What is the debt snowball method?
The debt snowball method was originally made popular by personal finance expert Dave Ramsey. This debt-repayment method (which excludes your mortgage) focuses on paying off your smallest debt balances first while making minimum payments on all other debts.
Once a balance is paid off, you take the funds you had previously allocated to your smallest debt and put them toward the next-smallest balance, essentially building, or “snowballing,” your repayment toward the next balance. This cycle repeats until all of your debt is repaid.
Each balance payoff is a win. It’s a debt-repayment method that may not save you money on interest but could be a great motivator to keep paying off your debt.

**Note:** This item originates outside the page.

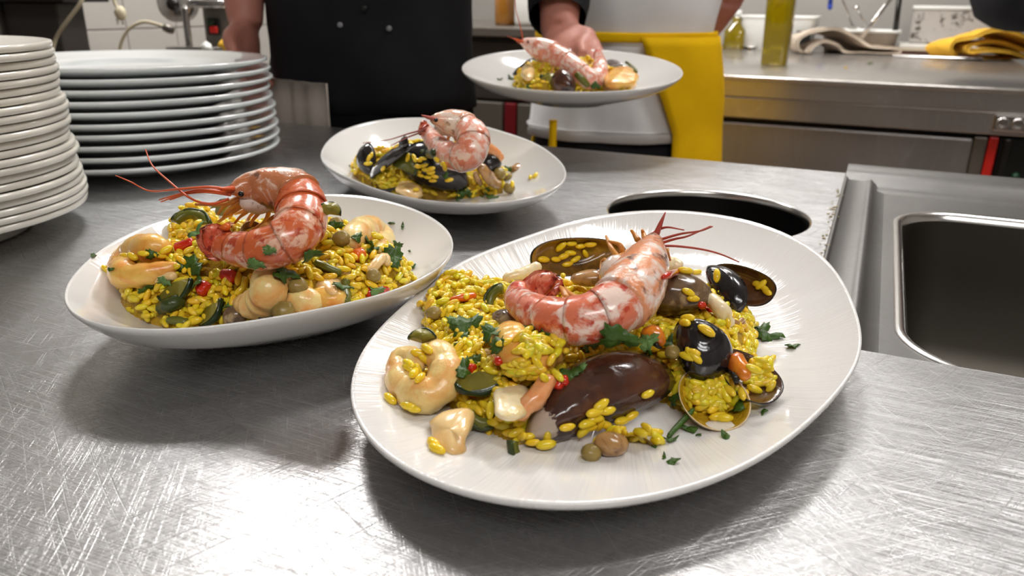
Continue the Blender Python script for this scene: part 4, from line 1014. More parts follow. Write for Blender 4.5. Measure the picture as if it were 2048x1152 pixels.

How should you use the debt snowball method?
The snowball method can be broken down into four simple steps.
Step 1
Create a list of all of your debts, excluding your mortgage. Sort the debts in order from smallest to largest balance.
Step 2
Each month, pay the minimum amount on each balance, except the smallest one — put as much cash as you can toward that one. You’ll want to review your budget and figure out how much money you can put toward your smallest balance without jeopardizing the rest of your finances.
Step 3
After you’ve paid off the smallest balance, roll the extra money you were using for that balance into the monthly payment for the next-smallest balance. Of course, you have to continue making the minimum payments on all other debts.
Step 4
Repeat this process until you’re debt-free.
Advantages of the debt snowball method
The primary advantage of the snowball method is the psychological boost.
When you see debts disappearing, it can increase your motivation to continue paying off debt. And even if you’ve only paid off a small balance, your confidence in the progress you’re making grows.
This strategy may also help you get a better handle on your finances overall — and your stress. By allowing you to focus on one debt balance at a time, the snowball method eliminates worry about how to tackle all of your debt at once.
Disadvantages of the debt snowball method
The biggest disadvantage of the snowball method is the potential for paying more money in interest over time than if you used another debt-repayment method. Since the debt snowball method focuses on the smallest debt balances rather than the balance with the highest interest, your costliest debt may get paid off last.
If you’re worried about wasting money on interest, take an inventory of your credit card APRs and loan interest rates. If you find that the snowball method may cost you too much money in the long run, this strategy may not be the best fit for your debt-repayment needs. Instead, consider the avalanche method — which focuses on paying your highest-interest balances first.
Bottom line
The debt snowball method is just one approach to becoming debt-free. If you’re ready to pay off your debt, the best thing you can do is sit down, identify the right debt-repayment strategy for you and make a plan.